Late 2015, and early 2016 has been a reset period for Miranda Lambert, and that’s completely understandable. And nothing looks more promising than her ability to kick asses and melt faces when the new record, and the new tour commences for the songstress, putting her in contention for top awards once again.

But even Miranda Lambert fans shouldn’t expect, or maybe even want her to win the 2016 CMA for Female Vocalist of the Year. Why? Because what has been the knock on the CMA’s, the ACM’s during this incredible 6-year run where she’s won virtually every award she’s eligible for? It’s that the game is rigged in Miranda’s favor, and her streak has been the result of backroom block voting and horse trading. How much of this criticism is valid, and how much of this criticism is jealous back biting that seems to be especially heated when it comes to the competition between females artists? That is in the eye of the beholder. But if Miranda Lambert wins this year, there will be more evidence than ever that the fix is in.

Don’t mistake this as a commentary that Miranda Lambert doesn’t deserve all the hardware she’s amassed so far. Without question, she is not only one of the most successful female artists in country music in the last 10 years, but in country music history. But there are some other incredible female artist, both nominated and not nominated for the CMA’s Female Vocalist, that deserve a crack at winning the distinction more this year than Miranda Lambert, and would benefit more from the distinction.

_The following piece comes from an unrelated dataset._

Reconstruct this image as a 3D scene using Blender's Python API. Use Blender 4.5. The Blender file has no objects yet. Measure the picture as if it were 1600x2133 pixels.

Miranda is smart. She knew she needed to take a breather, and more importantly, it appears she knows what direction country music is headed, and wants to be a part of that movement. The Weight of These Wings and the songwriters she’s included shows that she’s patently self-aware of the effect Chris Stapleton’s influence is having on country. Miranda might be the first mainstream star to bake this influence right into her music. The release of a double record sparks memories of the mainstream’s last double effort—Jamey Johnson’s The Guitar Song.

Maybe Miranda Lambert wins Female Vocalist of the Year at the 50th Annual CMA Awards for a record setting 7th time (the previous record was Vince Gill’s 5-time Male Vocalist run). And maybe she doesn’t. But to Miranda Lambert fans, it shouldn’t matter. Because Miranda Lambert is poised to have a 2017 that could cement her legacy in country music, and maybe, one that will also win her a new crop of independent and returning traditionalist fans by showcasing important songs and writers that for too long have been ignored by the mainstream’s top artists.